In another thread [MENTION=377]Jarhyn[/MENTION]; dropped a couple book titles but didn't mention the author(s). One was The Stranger. Wondering if I knew about it (thought maybe it was Dostoyevsky), I looked for it, and saw it was Camus. Alright, I said, I haven't read Camus yet - always avoided him for some reason, perhaps because I don't generally love transtations - so I figured I'd take a look.
Man am I glad I did. I'm only about thirty pages in but I love it, particularly the details of mundane things, the general dreariness of boredom and living in a way that seems almost pointless.
Thanks, Jarhyn, oh ye Grand Wizard, for the drop. I can now be glad I didn't die without checking out Camus!
I might recommend reading more of Camus, namely The Rebel. It's more academic, but it discusses a very interesting aspect of philosophy surrounding concepts of agency. It's right up there in my list with The Dispossessed and The Left Hand of Darkness (Ursula K LeGuin).
My current read though, as far as the last pages I scribed my eyeballs over, though, is Foundations of Mathematics. It's about five orders of magnitude more dense than Camus, whose text is roughly the density of neutronium.
Interestingly, I read The Stranger along with Voltaire's Candidae, which had very similar themes
Hm?*
I finished The Stranger yesterday. Very engrossing, breezy read. Albeit a translation (Stuart Gilbert), the writing was top-notch, calling to mind a scrummy blend of voices, ie: John Dos Passos, Pio Baroja, Steinbeck (kinda), even Hemingway (the testosterone).
I was a wee tad disappointed when (rather abruptly I thought) I reached the end. I didn't know it was a novella (77pg via PDF doc).

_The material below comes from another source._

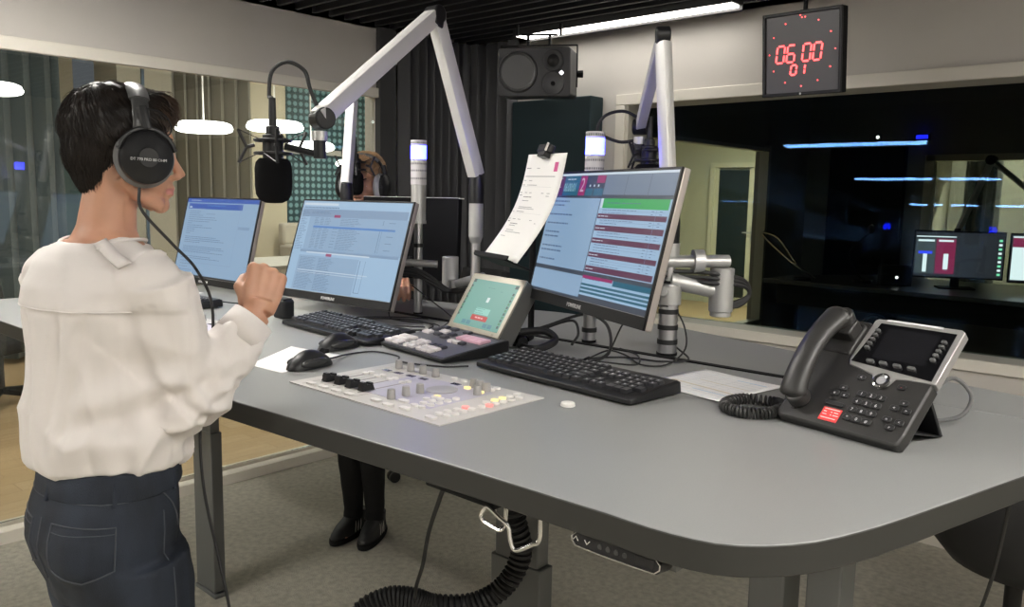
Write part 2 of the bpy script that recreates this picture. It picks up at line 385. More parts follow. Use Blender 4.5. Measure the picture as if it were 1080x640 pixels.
# ================================================================ NEWSROOM behind the left glass
NX = -8.2
structure('floor_newsroom', B().box((-6.25, 2.3, -.051), (4.7, 9.4, .1)), WOOD)
NW = mat('newsroom_wall', (.62, .57, .46), .8)
structure('wall_newsroom_far', B().box((NX-.05, -.2, 1.5), (.1, 6.4, 3.0)).box((NX-.05, 6.6, 2.88), (.1, 3.9, .24)).box((NX-.05, 6.6, .15), (.1, 3.9, .3)), NW)
structure('wall_newsroom_side', B().box((-5.9, 8.45, 1.5), (4.4, .1, 3.0)).box((-6.1, -2.35, 1.5), (4.6, .1, 3.0)).box((-3.98, 6.2, 1.5), (.02, 4.4, 3.0)) if False else B().box((-6.1, -2.35, 1.5), (4.6, .1, 3.0)), NW)
structure('ceiling_newsroom', B().box((-6.1, 2.3, 2.98), (4.7, 9.4, .1)), mat('newsroom_ceiling', (.55, .55, .53), .9))
structure('wall_newsroom_pilaster', B().box((NX+.12, 4.88, 1.5), (.24, .42, 3.0)), mat('cream_pillar', (.70, .64, .50), .75))
structure('wall_newsroom_column', B().box((NX+.3, 3.42, 1.5), (.5, .5, 3.0)), mat('grey_beige_column', (.42, .39, .33), .8))
# big window with a teal perforated screen
def lattice():
    m = mat('teal_lattice', (.06, .14, .16), .5)
    nt = m.node_tree; b = nt.nodes['Principled BSDF']
    tc = nt.nodes.new('ShaderNodeTexCoord'); vo = nt.nodes.new('ShaderNodeTexVoronoi'); vo.inputs['Randomness'].default_value = 0; vo.inputs['Scale'].default_value = 1; mp = nt.nodes.new('ShaderNodeMapping'); mp.inputs['Scale'].default_value = (0, 13, 13); mp.inputs['Location'].default_value = (0, 0, 0)
    rp = nt.nodes.new('ShaderNodeValToRGB'); rp.color_ramp.elements[0].position = .25; rp.color_ramp.elements[1].position = .42
    rp.color_ramp.elements[0].color = (.24, .42, .46, 1); rp.color_ramp.elements[1].color = (.03, .075, .09, 1)
    nt.links.new(tc.outputs['Object'], mp.inputs[0]); nt.links.new(mp.outputs[0], vo.inputs['Vector']); nt.links.new(vo.outputs['Distance'], rp.inputs[0]); nt.links.new(rp.outputs[0], b.inputs['Base Color']); return m
structure('window_3', B().box((NX-.03, 6.7, 1.55), (.02, 3.4, 2.5)), lattice())
mu = B()
for yy in (5.15, 6.1, 7.1): mu.box((NX+.02, yy, 1.55), (.06, .05, 2.5))
mu.box((NX+.02, 6.7, 2.0), (.06, 3.4, .06))
structure('trim_8', mu, mat('window_mullion', (.45, .44, .40), .5))
CUR2 = mat('taupe_curtain', (.20, .185, .15), .9, sheen=.3)
CUR3 = mat('blue_grey_curtain', (.10, .13, .145), .9, sheen=.3)
c2 = obj('curtain', curtain([(NX+.35, 3.66, 0), (NX+.35, 4.62, 0)], .05, 2.75, .04, .13, seed=3), CUR2, solid=.005, smooth=60); setp(c2, 'taupe pleated curtain behind the glass, between the beige column and cream pillar', 'curtain')
c3 = obj('curtain', curtain([(NX+.35, 1.85, 0), (NX+.35, 2.75, 0)], .05, 2.75, .045, .16, seed=8), CUR3, solid=.005, smooth=60); setp(c3, 'blue-grey curtain behind the glass at the far left of the newsroom', 'curtain')
structure('window_4', B().box((NX+.03, 2.98, 1.35), (.02, .6, 1.9)), mat('dusky_pane', (.12, .20, .21), .2))
PE = glow('pendant_glow', (1, .96, .88), 4, (.8, .8, .8))
for (x, y, z, lab) in ((-6.0, 3.12, 2.0, 'round white pendant lamp in the newsroom, just right of the woman\'s face'), (-5.62, 3.50, 2.02, 'round white pendant lamp behind the nearest hanging microphone'), (-6.5, 4.42, 1.945, 'round white pendant lamp below and right of the microphone cable loop'), (-7.6, 5.75, 1.86, 'small far pendant lamp left of the far presenter\'s head'), (-6.80, 1.92, 2.22, 'round white glowing disc at the far left edge, standing in for a lamp reflection')):  # the far left disc is added in place of a lamp reflected in the glass
    t = thing('pendant_lamp', lab, 'pendant lamp', (x, y, z), group='round pendant lamps in the newsroom')
    obj('shade', B().lathe([(.0, .045), (.17, .045), (.20, .032), (.215, .0), (.205, -.02), (.17, -.032), (.0, -.035)]), PE, t)
    c = obj('cord', B().cyl((0, 0, .04), (0, 0, 2.93-z), .006, seg=8), WHITE, t)
    obj('ceiling_rose', B().cyl((0, 0, 2.90-z), (0, 0, 2.93-z), .05), WHITE, t)
NL = glow('newsroom_fill_glow', (1, .93, .80), 12, (.8, .8, .8))  # glow of unseen panels added to brighten the newsroom
for (x, y) in ((-5.0, .6), (-5.0, 2.2), (-6.4, 4.8)):
    t = thing('ceiling_lamp', 'added unseen light panel brightening the newsroom', 'ceiling lamp', (x, y, 2.90), group='added newsroom light panels')
    obj('frame', B().box((0, 0, .012), (.64, .64, .025)), WHITE, t); obj('diffuser', B().box((0, 0, -.003), (.6, .6, .01)), NL, t)
# newsroom furniture glimpsed behind the glass
OAK = mat('light_oak', (.60, .46, .26), .5)
sb = thing('low_cabinet', 'light oak cabinet at the far left edge behind the glass', 'cabinet', (-5.45, 1.20, 0))
obj('body', B().box((0, 0, .60), (.40, .36, 1.2)), OAK, sb, bevel=.004); obj('door', B().box((.205, 0, .6), (.015, .34, 1.1)), OAK, sb); obj('base', B().box((0, 0, .02), (.38, .34, .04)), BLACKM, sb)
nd = thing('newsroom_desk', 'pale desk in the newsroom behind the left monitor', 'desk', (-5.6, 4.0, 0))
obj('tabletop', B().box((0, 0, .98), (.8, 1.7, .03)), mat('pale_laminate', (.5, .48, .43), .5), nd, bevel=.003)
for sx in (-1, 1):
    for sy in (-1, 1): obj('leg', B().box((sx*.35, sy*.78, .482), (.05, .05, .965)), SATIN, nd)
nm = thing('monitor', 'small black monitor seen between the left and middle screens', 'monitor', (-5.2, 3.55, .998), (0, 0, radians(-40)))
obj('screen', B().box((0, 0, .28), (.48, .03, .27)), BLACKM, nm, bevel=.003); obj('stand', B().box((0, .03, .08), (.06, .02, .16)).box((0, .02, .006), (.22, .16, .012)), BLACKM, nm)
sf = thing('sofa', 'cream upholstered bench against the far newsroom window', 'sofa', (-7.6, 5.7, 0))
CU = mat('cream_upholstery', (.62, .58, .50), .85)
obj('seat', B().rbox((0, 0, .72), (.5, 1.6, .5), .04), CU, sf, bevel=.03); obj('backrest', B().box((-.2, 0, 1.08), (.12, 1.6, .24)), CU, sf, bevel=.03); obj('base', B().box((0, 0, .235), (.45, 1.5, .47)), BLACKM, sf)

# ================================================================ CONTROL ROOM behind the right glass (unlit)
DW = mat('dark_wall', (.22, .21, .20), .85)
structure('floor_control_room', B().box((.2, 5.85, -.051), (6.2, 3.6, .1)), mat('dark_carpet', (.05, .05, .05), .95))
structure('floor_corridor', B().box((-5.6, 7.7, -.052), (5.3, 7.2, .1)), WOOD)
LX = -3.0
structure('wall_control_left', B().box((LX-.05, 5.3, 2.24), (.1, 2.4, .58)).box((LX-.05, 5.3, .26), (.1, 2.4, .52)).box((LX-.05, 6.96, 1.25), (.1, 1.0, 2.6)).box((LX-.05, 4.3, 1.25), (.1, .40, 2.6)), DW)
structure('trim_9', B().box((LX+.0, 6.43, 1.23), (.08, .045, 1.5)).box((LX, 5.45, 1.945), (.08, 2.0, .03)).box((LX, 5.45, .53), (.08, 2.0, .03)), mat('steel_frame', (.33, .33, .29), .4))
YF = 7.3
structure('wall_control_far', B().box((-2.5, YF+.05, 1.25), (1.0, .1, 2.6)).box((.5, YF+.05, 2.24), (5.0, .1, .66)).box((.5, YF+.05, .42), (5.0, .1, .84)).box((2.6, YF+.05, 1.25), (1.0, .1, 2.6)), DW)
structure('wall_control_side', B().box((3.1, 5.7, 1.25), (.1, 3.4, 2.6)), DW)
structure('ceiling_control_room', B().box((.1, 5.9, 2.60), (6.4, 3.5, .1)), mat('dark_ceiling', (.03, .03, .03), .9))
structure('trim_10', B().box((-1.975, YF-.01, 1.38), (.07, .04, 1.10)).box((0, YF-.01, 1.905), (4.0, .04, .05)), mat('lit_frame', (.52, .49, .40), .6))
structure('trim_11', B().box((-1.955, YF+.28, 1.38), (.03, .46, 1.10)).box((0, YF+.28, 1.915), (4.0, .46, .03)).box((0, YF+.28, .85), (4.0, .46, .03)), mat('lit_reveal', (.70, .66, .54), .6))
structure('window_5', B().box((0, YF+.06, 1.37), (3.9, .01, 1.08)), GL)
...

Disappointed because I wanted to find out more about the guy. Why the hell did he....
Spoiler alert:
shoot the guy at all, let alone five times?? In fact, the more I thought about it, why the hell did he take the gun along, and why the hell take a walk on the beach by himself, right there, that place, that time????
But the more I thought about it, like right now, I thought: that's just the thing! Sometimes one finds oneself somewhere doing something automatically, and then wondering why one did it, or why they were even there, then. And then, aha!
ME!
The poet Rilke wrote, profoundly:
You must change your life.
The poet James Wright, profoundly, wrote:
I have wasted my life.
Now, which me did I apprehend?
I am entangled.
*For some reason Candide is not jibing with me. I have tried to read it twice, once many years ago, again about a year ago. Both times, stopped somewhere in the middle.
Did you put a spell on me, Jarhyn, O ye Great Wizard?